Sunday, August 21, 2016

The ignorance of bliss

The Economist magazine is rumoured to operate an editorial policy of assuming the reader is intelligent and yet ignorant of the subject and therefore they will compare IBM (a computer services company) to Apple (a telecoms and hardware company), just in case you didn't know. But Japan isn't quite like that. It assumes you're intelligent, but it's somewhat up to you to fill in the blanks. And that's where it can evolve to be the horribly wrong; for we fill in the blanks with the world we know.

And our prior experiences compared to Japan have all the relevance of peanut butter to a glass of Chateaux Petrus. And so when someone says "yes" we will tend to assume it means, well, "yes". Rather than "maybe". And as Dave Barry once pointed out "no" should be more accurately translated as "your idea should be fed to the goats". So learning Japanese as a language is never the end of the story, what an answer means may not be anything related to the words of representation.
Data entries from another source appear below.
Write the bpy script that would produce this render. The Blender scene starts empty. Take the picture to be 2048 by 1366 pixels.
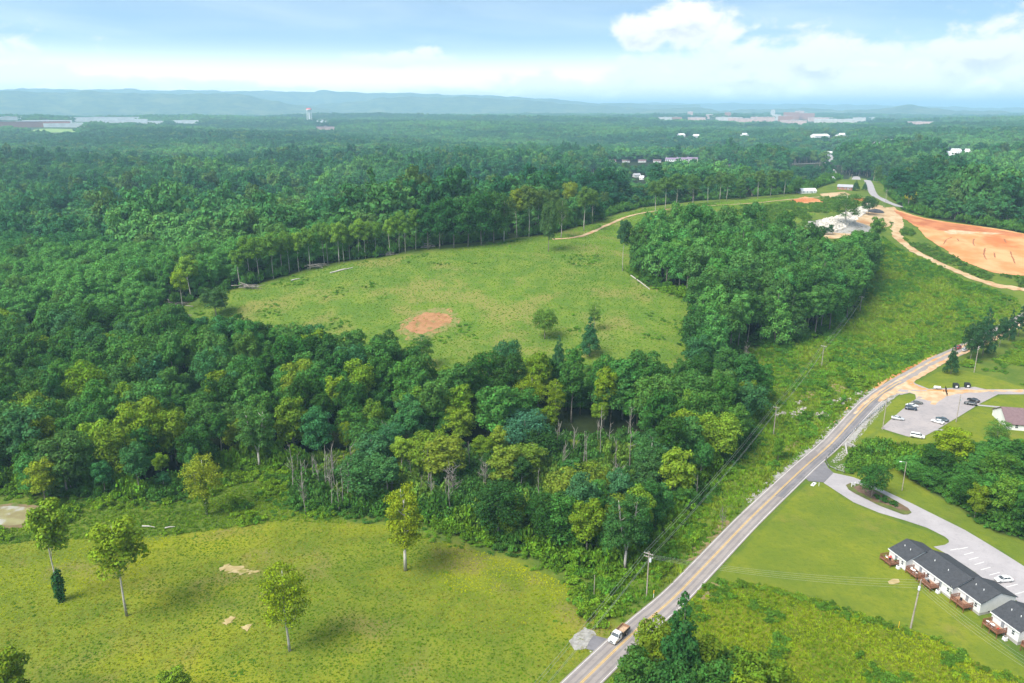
import bpy, bmesh, math, random
import numpy as np
from mathutils import Vector, Matrix, geometry
rng = np.random.default_rng(11); random.seed(11)
SC = bpy.context.scene; COL = SC.collection; R = math.radians
# ---------------------------------------------------------------- camera
CAM_H, PITCH, FPX = 120.0, R(16.7), 1550.0
cd = bpy.data.cameras.new('camera'); cam = bpy.data.objects.new('camera', cd); COL.objects.link(cam)
cam.location = (0, 0, CAM_H); cam.rotation_euler = (math.pi/2 - PITCH, 0, 0)
cd.sensor_width = 36.0; cd.lens = 36.0*FPX/2048; cd.clip_start = 1.0; cd.clip_end = 90000
SC.camera = cam
# ---------------------------------------------------------------- view
SC.view_settings.view_transform = 'Standard'; SC.view_settings.look = 'None'
SC.view_settings.gamma = 1; SC.view_settings.use_curve_mapping = False
SC.view_settings.exposure = 1.70
SC.render.engine = 'CYCLES'
cy = SC.cycles
cy.max_bounces = 4; cy.diffuse_bounces = 2; cy.glossy_bounces = 2; cy.transmission_bounces = 3
cy.transparent_max_bounces = 8; cy.volume_bounces = 2; cy.use_denoising = True; cy.use_adaptive_sampling = False; cy.denoiser = 'OPENIMAGEDENOISE'; cy.denoising_input_passes = 'RGB_ALBEDO_NORMAL'
SC.render.film_transparent = False
# ---------------------------------------------------------------- sun + sky
SUN_EL, SUN_AZ = R(52), R(-128)       # azimuth from +Y towards +X: behind the camera, to the left
sl = bpy.data.lights.new('sun', 'SUN'); sl.energy = 2.3; sl.angle = R(34); sl.color = (1.0, .96, .88)
so = bpy.data.objects.new('sun', sl); COL.objects.link(so)
sd = Vector((math.sin(SUN_AZ)*math.cos(SUN_EL), math.cos(SUN_AZ)*math.cos(SUN_EL), math.sin(SUN_EL)))
so.rotation_euler = (-sd).to_track_quat('-Z', 'Y').to_euler(); so.location = sd*500

class NT:
    def __init__(s, tree): s.t = tree; s.n = tree.nodes; s.l = tree.links
    def new(s, typ, **kw):
        x = s.n.new(typ)
        for k, v in kw.items(): setattr(x, k, v)
        return x
    def put(s, sock, v):
        if v is None: return
        if isinstance(v, bpy.types.NodeSocket): s.l.new(v, sock)
        else:
            try: sock.default_value = v
            except Exception:
                sock.default_value = (*v, 1.0)
    def m(s, op, a, b=None, c=None, clamp=False):
        x = s.new('ShaderNodeMath', operation=op, use_clamp=clamp)
        s.put(x.inputs[0], a); s.put(x.inputs[1], b)
        if c is not None: s.put(x.inputs[2], c)
        return x.outputs[0]
    def vm(s, op, a, b=None):
        x = s.new('ShaderNodeVectorMath', operation=op)
        s.put(x.inputs[0], a)
        if b is not None: s.put(x.inputs[1], b)
        return x.outputs[0]
    def mix(s, f, a, b, mode='MIX'):
        x = s.new('ShaderNodeMix', data_type='RGBA', blend_type=mode)
        s.put(x.inputs[0], f)
        for i, v in ((6, a), (7, b)):
            if isinstance(v, bpy.types.NodeSocket): s.l.new(v, x.inputs[i])
            else: x.inputs[i].default_value = (v[0], v[1], v[2], 1)
        return x.outputs[2]
    def ss(s, v, lo, hi, to0=0.0, to1=1.0):
        x = s.new('ShaderNodeMapRange', interpolation_type='SMOOTHSTEP')
        s.put(x.inputs[0], v); s.put(x.inputs[1], lo); s.put(x.inputs[2], hi); s.put(x.inputs[3], to0); s.put(x.inputs[4], to1)
        return x.outputs[0]
    def noise(s, vec, scale, detail=3, rough=.55, dist=0):
        x = s.new('ShaderNodeTexNoise'); s.put(x.inputs['Vector'], vec)
        x.inputs['Scale'].default_value = scale; x.inputs['Detail'].default_value = detail
        x.inputs['Roughness'].default_value = rough; x.inputs['Distortion'].default_value = dist
        return x.outputs['Fac']

def px_dir(px, py):
    a = (px-1024)/FPX; b = (683-py)/FPX
    v = np.array([a, math.cos(PITCH)+b*math.sin(PITCH), -math.sin(PITCH)+b*math.cos(PITCH)])
    return v/np.linalg.norm(v)
def az_el(px, py):
    d = px_dir(px, py); return math.degrees(math.atan2(d[0], d[1])), math.degrees(math.asin(d[2]))

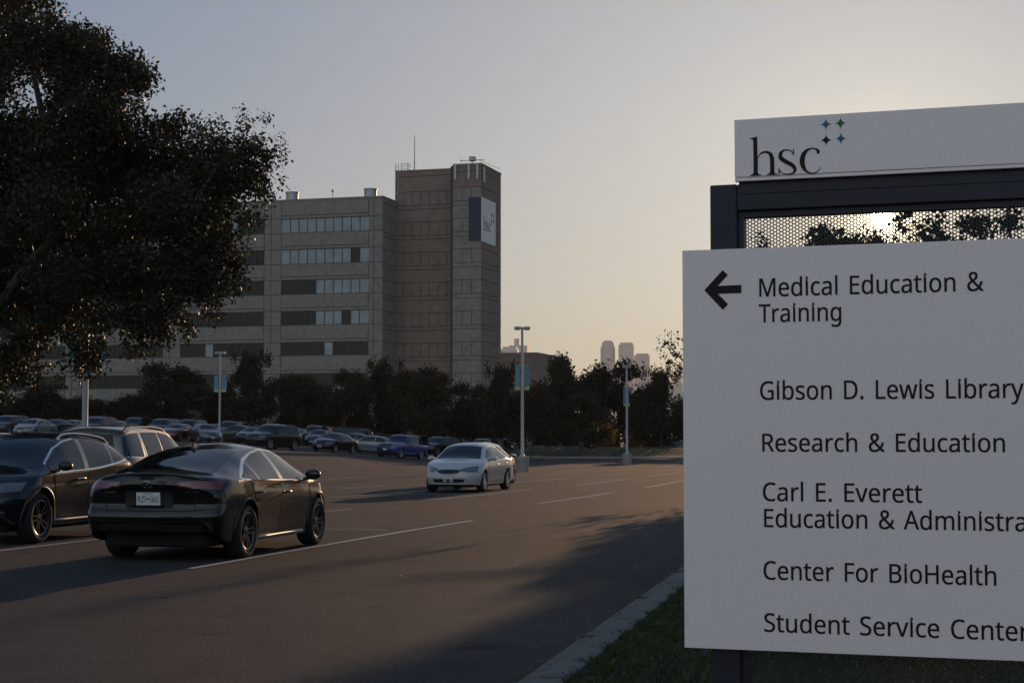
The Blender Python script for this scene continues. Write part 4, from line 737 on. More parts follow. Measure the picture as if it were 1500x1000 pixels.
def hedge(px0, px1, D, h, seed, label):
    x0, x1 = gx(px0, D), gx(px1, D); z = gz((x0 + x1) / 2, D); r = empty('hedge', ((x0 + x1) / 2, D, z), 0, label, 'hedge'); rs = np.random.RandomState(seed)
    cl = [(rs.uniform(x0, x1) - (x0 + x1) / 2, rs.normal() * .8, h * rs.uniform(.25, .7), 1.3, 1.0, h * .4) for k in range(int((x1 - x0) * .9))]
    crown('foliage', cl, 150, .3, M['leaf_dark'], r, seed, twig=4, spread=.2, holes=.15)
    mb = MB()
    for k in range(int((x1 - x0) / 2)): xx = rs.uniform(x0, x1) - (x0 + x1) / 2; mb.tube([(xx, 0, -.2), (xx + rs.normal() * .2, rs.normal() * .2, h * .6)], [.05, .02], 5)
    mb.build('stem', M['bark'], r)
hedge(150, 430, 186, 3.2, 41, 'dark hedge along the foot of the building, left stretch'); hedge(430, 760, 184, 3.4, 42, 'dark hedge under the stair tower trees'); hedge(-40, 150, 186, 3.4, 43, 'dark hedge below the oak at far left'); hedge(760, 850, 182, 3.0, 44, 'dark hedge behind the tallest lamp post'); hedge(845, 1030, 196, 5.5, 45, 'tall dark hedge behind the golden shrubs')

# grass by the sign
rs = np.random.RandomState(5); n = 42000
yy = 7.5 + 15 * rs.random(n) ** 1.5; oo = .45 + 2.6 * rs.random(n) ** 1.3; xx = kerbx(yy) + oo + .06 * np.sin(yy * 9) * (oo < .6)
zz = g(xx, yy) + np.interp(oo, [.44, .7, 1.5, 3], [.125, .14, .17, .2]); h = rs.uniform(.02, .05, n) * (1 + .6 * (rs.random(n) < .03)); a = rs.uniform(0, 6.28, n); w = rs.uniform(.002, .0045, n)
dx, dy = np.cos(a), np.sin(a); lean = rs.normal(size=(n, 2)) * .025
B = np.stack([xx, yy, zz], 1); s = np.stack([dx * w, dy * w, 0 * w], 1); tip = B + np.stack([lean[:, 0], lean[:, 1], h], 1); mid = B + np.stack([lean[:, 0] * .4, lean[:, 1] * .4, h * .6], 1)
tag(quads_mesh('grass', np.stack([B - s, B + s, mid + s * .7, tip], 1), M['grass']), kind='stuff')
# leaf litter in the gutter and on the tarmac
rs = np.random.RandomState(9); n = 420; y = 9.8 + 18 * rs.random(n) ** 1.4; o_ = np.where(rs.random(n) < .6, .0 + .24 * rs.random(n) ** .7, -.5 * rs.random(n) ** 3); x = kerbx(y) + o_
n2 = 260; x2 = rs.uniform(-6, 3, n2); y2 = rs.uniform(12, 42, n2); k2 = x2 < kerbx(y2) - .1; x = np.concatenate([x, x2[k2]]); y = np.concatenate([y, y2[k2]])
z = g(x, y) + np.where(np.concatenate([o_, -np.ones(k2.sum())]) > 0, .04, .012); q = leaf_quads(np.stack([x, y, z], 1), .035, rs); q[:, :, 2] = z[:, None] + np.abs(q[:, :, 2] - z[:, None]) * .35
tag(quads_mesh('leaf_litter', q, M['leaf_rust']), kind='stuff')

# ------------------------------------------------------------------ street lamps
def lamp(px, D, H, rz, label, banner_w, bz, base=.75, br=.34, wpole=.08):
    x = gx(px, D); r = empty('street_lamp', (x, D, gz(x, D)), rz, label, 'lamp', 'street lamps in the car park')
    mb = MB(); mb.lathe([(br, -.3), (br, base - .05), (br - .04, base), (.01, base)], 20); mb.build('concrete_base', M['conc'], r, 40)
    mb = MB(); mb.lathe([(wpole + .07, base), (wpole + .07, base + .04), (wpole, base + .16), (wpole, 3), (wpole * .8, H - .2), (wpole * .8, H)], 12); mb.build('pole', M['polewhite'], r, 40)
    for s in (-1, 1):
        mb = MB(); mb.box(min(s * .06, s * .42), max(s * .06, s * .42), -.17, .17, H - .14, H + .02, bev=.05); hd = mb.build('lamp_head', M['polewhite'], r)
        mb = MB(); mb.box(min(s * .12, s * .38), max(s * .12, s * .38), -.12, .12, H - .165, H - .14); mb.build('lens', M['lens'], hd)
    mb = MB(); mb.tube([(-.06, 0, H - .06), (.06, 0, H - .06)], .06, 8); mb.build('crossarm', M['polewhite'], r)
    if banner_w:
        z0, z1 = bz
        for s in (-1, 1):
            v = []; f = []; ny = 8
            for i in range(ny + 1):
                for j in range(5):
                    t = i / ny; u = j / 4; bow = .10 * math.sin(t * math.pi) * u * (1 if s > 0 else .3)
                    for d in (-.004, .004): v.append((s * (.12 + (banner_w + (.05 * math.sin(t * math.pi) if s > 0 else 0)) * u), bow + d, z0 + (z1 - z0) * t + .02 * u * (1 - t)))
            for i in range(ny):
                for j in range(4):
                    a = (i * 5 + j) * 2; b = a + 10; f += [(a, a + 2, b + 2, b), (a + 1, b + 1, b + 3, a + 3)]
            me = bpy.data.meshes.new('banner'); me.from_pydata(v, [], f); bo = link('banner', me, [M['banner_teal'], M['banner_lime']], r, 0)
            for p in me.polygons:
                if p.center.z < z0 + (z1 - z0) * .13: p.material_index = 1
            mb = MB()
            for z in (z0 - .02, z1 + .02): mb.tube([(s * .07, 0, z), (s * (.14 + banner_w), 0, z)], .015, 6)
            mb.build('bracket', M['metal'], r)
    return r
lamp(765, 88, 7.45, R(4), 'tallest lamp post, beside the white sedan, with curved teal banners', .24, (4.2, 5.45), .75, .33)
lamp(918, 121, 7.0, R(62), 'lamp post nearest the sign, its narrow banners seen edge on', .42, (4.15, 5.4), .78, .33)
lamp(322, 133, 7.1, R(-8), 'lamp post in front of the building with square teal banners', .36, (4.0, 5.25), .8, .26)
lamp(125, 50, 7.3, R(20), 'thick pole lamp whose head is lost in the oak boughs', .4, (3.6, 4.6), .75, .3, .085)

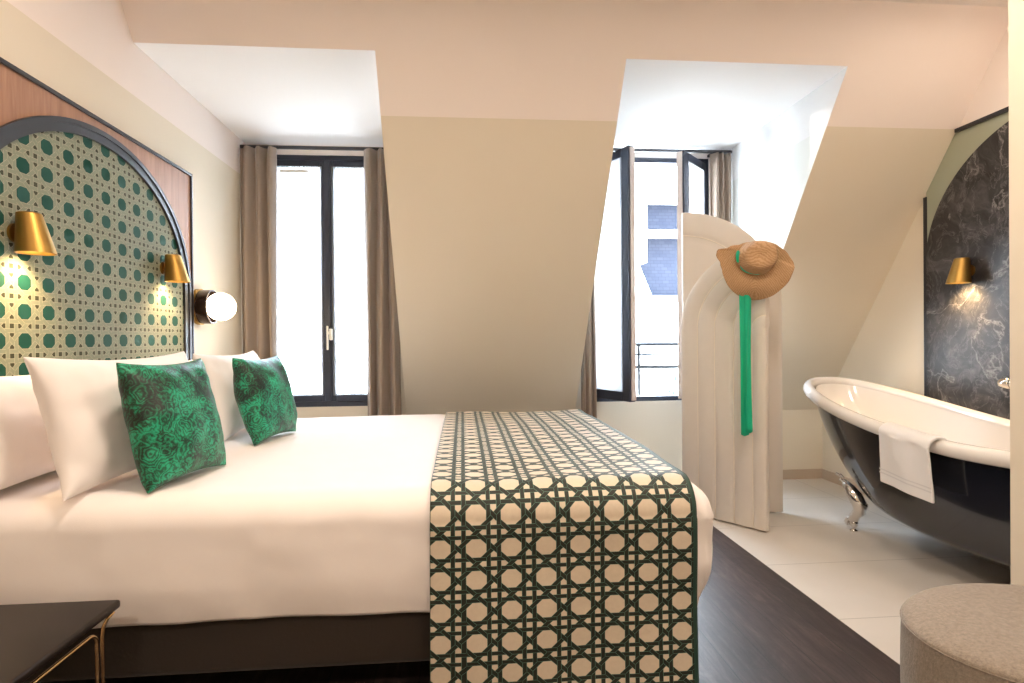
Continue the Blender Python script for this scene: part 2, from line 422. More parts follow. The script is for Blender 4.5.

And so when a computer translation attempts the impossible, the result is usually the unintelligible. But this is missing the key ingredient of brought to the kotatsu by The Economist. It took me probably five years to be able to understand that I genuinely didn't understand what was happening around me in this country. And recognition of one's ignorance, now that's a powerful stair to ascend. In Japan "ignorance of the facts" is a world apart from "ignorant of the fact".